Notice that our spinner model implements com.enode.BoundedSequence, but the action listener does not need to know about the additional properties. So, com.enode.xalt.Sequencer continues to refer to the model through the more general interface com.enode.xalt.Sequence.

User-Defined Events

Whenever the value of the spinner is changed, the spinner model fires a user-defined event called com.enode.xalt.SequenceChangeEvent. Event firing is a straightforward process that requires stereotypical code for setting up the necessary infrastructure. Refer to the documentation of javax.swing.event.EventListenerList for details.

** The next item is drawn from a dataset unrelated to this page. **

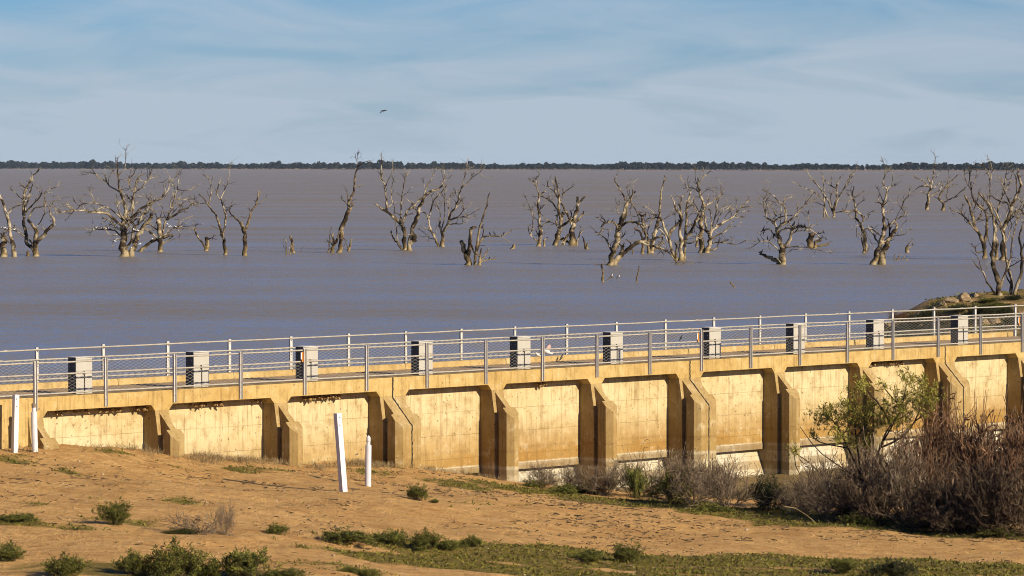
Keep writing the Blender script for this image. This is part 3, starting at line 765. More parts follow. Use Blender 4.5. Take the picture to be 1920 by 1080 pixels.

Here, the events infrastructure depends on the com.enode.xalt.SequenceChangeListener interface, which declares a single method called sequenceChanged(), as shown below.

package com.enode.xalt;

public interface SequenceChangeListener extends java.util.EventListener {
    public void sequenceChanged(com.enode.xalt.SequenceChangeEvent event);
}

The listsing for com.enode.xalt.SequenceChangeEvent is shown below.

package com.enode.xalt;

import com.enode.xalt.Sequence;

public class SequenceChangeEvent extends javax.swing.event.ChangeEvent {
    // Not a Java bean, because it does not have a zero-argument constructor
    public SequenceChangeEvent(Object source) {
        super(source);
    }

    public void setChangeType(int type) {
        switch (type) {
            case Sequence.INCREMENT:
            case Sequence.DECREMENT:
            case Sequence.SET:
                changeType = type;
                break;
            default:
                throw new IllegalArgumentException("Invalid change type");
        }
    }

    public int getChangeType() {
        return changeType;
    }

    private int changeType = Sequence.SET;   // default change type
}

Whenever the spinner’s value changes, it fires a SequenceChangeEvent that can be intercepted by an object that implements the SequenceChangeListener interface. Upon notification, the listener can query the event to determine how the sequence changed. It can also query the event source, which, in this case, is the spinner model, to determine the current value of the sequence.

In this example, however, we do not use the sequenceChanged() notification, relying instead on the trampoline mechanism to invoke increment() or decrement(), as appropriate.